> Gedichte und Zitate für alle: W. Bode: Goethe in vertraulichen Briefen... 14.11.1788 Karoline Herder an ihren Mann (455)

2015-11-19

W. Bode: Goethe in vertraulichen Briefen... 14.11.1788 Karoline Herder an ihren Mann (455)



14. November

Weimar. Karoline Herder an ihren Mann

 [Goethe] ist jetzt gerade in Jena und hört bei Loder Collegia mit den Studenten. Er ist seit Sonntag dort ... Goethe hatte mir’s längst gesagt, daß er auf sechs Wochen nach Jena gehen wollte. Es sind dies lauter Vorbereitungen zum Charakterstudium des menschlichen Körpers. Er tut sehr wohl daran, und ich wollte, daß er den ganzen Winter drüben bliebe. 

Sein Betragen ist gar sonderbar. Vorigen Sonnabend wurden wir endlich zur Ansicht der Zeichnungen bei ihm eingeladen: die Stein, Schardt, Imhoff und ich. Wir hofften auf diesen engen Zirkel, weil es das erste Mal war. Aber siehe, die Frau von Oertel, ihr Mann und alle Kinder waren dazu geladen, auch Voigt. Die Kalbin kam nicht, da er ihr noch nicht einmal einen Besuch gemacht hat. Es war uns allen höchst unwohl, und ein jedes ging vor 7 Uhr mit Vergnügen weg. Die Schardt erzählte mir hernach, daß er den Tag vorher auf dem tanzenden Picknick mit keiner gescheiten Frau ein Wort beinah geredet, sondern den Fräuleins nach der Reihe die Hände geküßt, ihnen schöne Sachen gesagt und viel getanzt hätte. Die Kalbin findet das nun abscheulich, daß er die jungen Mädchen auf diese Weise reizt usw. 

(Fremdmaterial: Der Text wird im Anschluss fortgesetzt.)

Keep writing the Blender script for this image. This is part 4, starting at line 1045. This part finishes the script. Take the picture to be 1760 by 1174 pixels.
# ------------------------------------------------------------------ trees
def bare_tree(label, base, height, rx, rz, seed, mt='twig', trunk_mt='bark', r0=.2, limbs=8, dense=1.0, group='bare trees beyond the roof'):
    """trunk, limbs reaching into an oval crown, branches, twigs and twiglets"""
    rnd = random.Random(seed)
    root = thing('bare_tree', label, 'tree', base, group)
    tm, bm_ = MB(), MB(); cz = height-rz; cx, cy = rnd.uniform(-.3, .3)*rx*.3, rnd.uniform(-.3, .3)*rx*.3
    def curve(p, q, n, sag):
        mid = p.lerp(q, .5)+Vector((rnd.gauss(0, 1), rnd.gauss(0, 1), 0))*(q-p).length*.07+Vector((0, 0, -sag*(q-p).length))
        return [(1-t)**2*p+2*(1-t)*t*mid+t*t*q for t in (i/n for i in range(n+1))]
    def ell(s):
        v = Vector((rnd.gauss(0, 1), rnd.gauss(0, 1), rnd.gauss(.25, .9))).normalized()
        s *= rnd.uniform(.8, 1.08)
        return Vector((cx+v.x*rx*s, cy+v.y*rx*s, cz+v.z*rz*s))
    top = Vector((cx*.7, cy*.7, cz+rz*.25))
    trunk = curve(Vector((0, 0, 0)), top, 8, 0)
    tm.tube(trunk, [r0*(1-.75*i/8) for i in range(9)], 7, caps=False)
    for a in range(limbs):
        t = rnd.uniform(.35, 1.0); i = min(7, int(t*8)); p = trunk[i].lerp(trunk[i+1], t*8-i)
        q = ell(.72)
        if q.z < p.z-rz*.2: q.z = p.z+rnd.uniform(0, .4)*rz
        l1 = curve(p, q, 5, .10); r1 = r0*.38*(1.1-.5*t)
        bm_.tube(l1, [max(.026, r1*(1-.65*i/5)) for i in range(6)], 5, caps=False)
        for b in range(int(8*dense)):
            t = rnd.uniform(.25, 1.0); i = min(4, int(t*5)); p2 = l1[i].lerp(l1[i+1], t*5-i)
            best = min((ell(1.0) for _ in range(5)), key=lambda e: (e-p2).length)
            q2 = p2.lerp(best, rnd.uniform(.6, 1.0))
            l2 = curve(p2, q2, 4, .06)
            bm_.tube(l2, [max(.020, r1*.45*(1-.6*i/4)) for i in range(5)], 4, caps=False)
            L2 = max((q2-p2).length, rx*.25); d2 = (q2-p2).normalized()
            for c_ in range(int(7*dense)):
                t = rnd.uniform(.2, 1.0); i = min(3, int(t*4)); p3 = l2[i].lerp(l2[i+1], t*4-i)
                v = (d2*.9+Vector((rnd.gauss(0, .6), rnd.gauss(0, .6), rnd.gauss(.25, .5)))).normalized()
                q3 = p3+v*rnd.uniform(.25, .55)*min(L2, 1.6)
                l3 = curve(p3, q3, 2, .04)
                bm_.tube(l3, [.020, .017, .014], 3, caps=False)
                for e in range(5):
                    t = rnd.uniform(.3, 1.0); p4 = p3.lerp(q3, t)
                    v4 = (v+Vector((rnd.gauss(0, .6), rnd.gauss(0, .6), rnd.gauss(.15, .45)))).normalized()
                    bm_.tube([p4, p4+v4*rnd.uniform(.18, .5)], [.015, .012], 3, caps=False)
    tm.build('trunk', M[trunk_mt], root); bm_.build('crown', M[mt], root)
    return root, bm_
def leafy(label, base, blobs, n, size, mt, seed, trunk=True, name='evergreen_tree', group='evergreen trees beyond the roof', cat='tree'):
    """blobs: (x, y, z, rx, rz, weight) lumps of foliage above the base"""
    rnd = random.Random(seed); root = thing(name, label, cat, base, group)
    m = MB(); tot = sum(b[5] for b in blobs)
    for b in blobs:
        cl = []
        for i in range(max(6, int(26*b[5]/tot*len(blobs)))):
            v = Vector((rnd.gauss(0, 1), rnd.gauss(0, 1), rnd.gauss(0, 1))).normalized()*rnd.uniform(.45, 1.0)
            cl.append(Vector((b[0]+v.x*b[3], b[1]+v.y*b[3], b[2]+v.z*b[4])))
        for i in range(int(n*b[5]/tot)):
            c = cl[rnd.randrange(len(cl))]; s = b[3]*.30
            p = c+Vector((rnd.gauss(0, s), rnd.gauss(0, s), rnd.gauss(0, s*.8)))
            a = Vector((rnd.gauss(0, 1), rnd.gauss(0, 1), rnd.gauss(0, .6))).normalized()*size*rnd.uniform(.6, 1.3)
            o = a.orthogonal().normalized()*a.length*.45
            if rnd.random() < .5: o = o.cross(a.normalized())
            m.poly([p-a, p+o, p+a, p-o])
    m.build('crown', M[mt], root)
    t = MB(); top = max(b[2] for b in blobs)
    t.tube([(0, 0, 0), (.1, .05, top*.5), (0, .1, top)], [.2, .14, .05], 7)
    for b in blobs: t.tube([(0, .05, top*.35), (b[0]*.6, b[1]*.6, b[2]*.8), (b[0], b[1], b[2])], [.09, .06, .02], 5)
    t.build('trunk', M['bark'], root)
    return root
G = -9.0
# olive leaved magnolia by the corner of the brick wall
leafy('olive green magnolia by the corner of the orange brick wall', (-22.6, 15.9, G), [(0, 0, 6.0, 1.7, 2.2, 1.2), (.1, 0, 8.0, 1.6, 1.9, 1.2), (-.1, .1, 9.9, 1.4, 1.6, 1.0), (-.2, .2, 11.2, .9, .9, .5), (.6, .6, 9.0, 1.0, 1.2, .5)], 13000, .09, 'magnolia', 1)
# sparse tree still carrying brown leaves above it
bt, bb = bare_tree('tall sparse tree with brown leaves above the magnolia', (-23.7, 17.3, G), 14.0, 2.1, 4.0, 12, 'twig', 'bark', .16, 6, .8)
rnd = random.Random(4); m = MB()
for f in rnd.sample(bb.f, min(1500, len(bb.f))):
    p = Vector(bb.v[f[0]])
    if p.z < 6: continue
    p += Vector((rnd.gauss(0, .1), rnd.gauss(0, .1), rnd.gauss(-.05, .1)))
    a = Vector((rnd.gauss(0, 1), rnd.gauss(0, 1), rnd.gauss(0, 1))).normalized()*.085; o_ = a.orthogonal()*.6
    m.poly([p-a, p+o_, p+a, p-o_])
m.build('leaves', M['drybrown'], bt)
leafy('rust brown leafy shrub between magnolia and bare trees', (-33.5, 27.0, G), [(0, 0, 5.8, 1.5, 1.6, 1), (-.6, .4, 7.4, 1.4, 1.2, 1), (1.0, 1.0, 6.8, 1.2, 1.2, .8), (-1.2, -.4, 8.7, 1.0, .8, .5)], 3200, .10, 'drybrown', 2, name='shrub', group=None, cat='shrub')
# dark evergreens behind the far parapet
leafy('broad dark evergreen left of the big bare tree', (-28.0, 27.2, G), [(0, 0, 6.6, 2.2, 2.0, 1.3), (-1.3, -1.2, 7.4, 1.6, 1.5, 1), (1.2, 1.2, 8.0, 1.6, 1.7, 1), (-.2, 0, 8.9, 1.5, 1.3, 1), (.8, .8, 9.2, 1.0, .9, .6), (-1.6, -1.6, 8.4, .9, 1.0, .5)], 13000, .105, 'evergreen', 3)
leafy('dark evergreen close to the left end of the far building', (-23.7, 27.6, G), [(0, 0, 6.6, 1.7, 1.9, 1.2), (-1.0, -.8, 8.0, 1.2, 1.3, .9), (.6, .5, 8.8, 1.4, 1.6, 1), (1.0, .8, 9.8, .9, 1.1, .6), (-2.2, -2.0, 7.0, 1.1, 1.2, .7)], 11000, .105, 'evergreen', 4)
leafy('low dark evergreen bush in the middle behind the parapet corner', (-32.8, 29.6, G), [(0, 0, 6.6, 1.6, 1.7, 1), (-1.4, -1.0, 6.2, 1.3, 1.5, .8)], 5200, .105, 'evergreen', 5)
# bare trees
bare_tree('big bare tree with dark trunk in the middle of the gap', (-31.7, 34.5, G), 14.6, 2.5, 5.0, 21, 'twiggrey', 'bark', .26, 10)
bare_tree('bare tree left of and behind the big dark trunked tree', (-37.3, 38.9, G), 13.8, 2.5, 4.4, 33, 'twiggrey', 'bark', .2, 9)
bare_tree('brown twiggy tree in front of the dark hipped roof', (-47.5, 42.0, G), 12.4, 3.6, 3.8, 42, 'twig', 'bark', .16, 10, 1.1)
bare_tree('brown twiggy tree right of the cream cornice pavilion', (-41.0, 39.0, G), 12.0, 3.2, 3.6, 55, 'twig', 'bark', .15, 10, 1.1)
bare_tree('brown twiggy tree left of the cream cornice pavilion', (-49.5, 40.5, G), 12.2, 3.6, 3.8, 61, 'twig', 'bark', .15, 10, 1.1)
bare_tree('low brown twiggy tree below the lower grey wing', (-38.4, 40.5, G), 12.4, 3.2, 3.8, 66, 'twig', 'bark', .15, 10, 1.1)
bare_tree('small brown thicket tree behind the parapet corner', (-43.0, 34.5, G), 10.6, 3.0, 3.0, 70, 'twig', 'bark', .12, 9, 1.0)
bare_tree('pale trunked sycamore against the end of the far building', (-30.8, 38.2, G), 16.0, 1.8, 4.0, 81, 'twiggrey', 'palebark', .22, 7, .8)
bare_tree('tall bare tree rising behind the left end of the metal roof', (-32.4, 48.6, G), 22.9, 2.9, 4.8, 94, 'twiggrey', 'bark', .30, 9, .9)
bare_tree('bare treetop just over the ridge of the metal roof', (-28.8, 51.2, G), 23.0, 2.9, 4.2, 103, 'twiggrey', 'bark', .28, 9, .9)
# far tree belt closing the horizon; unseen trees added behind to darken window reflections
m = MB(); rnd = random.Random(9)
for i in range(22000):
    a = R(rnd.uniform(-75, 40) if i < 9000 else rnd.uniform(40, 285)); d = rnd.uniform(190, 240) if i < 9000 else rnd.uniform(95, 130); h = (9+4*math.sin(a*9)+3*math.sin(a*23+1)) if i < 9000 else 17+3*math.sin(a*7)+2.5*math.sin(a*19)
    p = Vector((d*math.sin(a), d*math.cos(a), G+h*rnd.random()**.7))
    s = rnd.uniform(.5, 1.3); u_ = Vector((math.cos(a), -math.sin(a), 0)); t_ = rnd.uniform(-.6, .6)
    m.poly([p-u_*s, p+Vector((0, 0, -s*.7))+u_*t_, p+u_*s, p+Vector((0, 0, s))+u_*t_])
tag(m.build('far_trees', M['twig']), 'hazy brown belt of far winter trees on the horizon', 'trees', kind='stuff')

Kurz, er will durchaus nichts mehr für seine Freunde sein. Ich vermute, daß er nach Weihnachten bald zu Euch [nach Rom] kommt, und dies wäre sehr gut. Für Weimar taugt er nicht mehr. Im Gegenteil glaube ich, daß das Gelecke an den jungen Mädchen dem Herzog, der dabei war, nicht eben die besten Eindrücke gibt. Der Herzog kam den Sonnabend auch zu Goethe ...

Mein Gott, wie unteilnehmend hat doch Goethe in allem geraten! ... In einem geistlichen Staat gilt doch der Geistliche am meisten, wie in dem militärischen der Soldat... Es war ein törichter Gedanke, daß Du dort nicht als Geistlicher erscheinen mögest ...

Goethe gedeiht am besten in Rom. Sein ganzes Wesen ist mir noch ein Rätsel. Ich weiß nicht, wie ich ihn entziffern soll. Vor mehreren Wochen sagte er mir einmal, er für seine Person hätte viel Glück; ja, es strömte ihm von allen Seiten zu, aber nur für andre habe er kein Glück. Ich fühlte diese Wahrheit sehr tief. Sogar sein Petschaft, mit dem Du mir siegeltest, hat mir nichts Gutes gebracht ... Knebel ... bleibt in Jena ... Goethe wird’s auch wohler in Jena; er fühlt sich dort zu Hause und hier fremd, das sagte er mir selbst.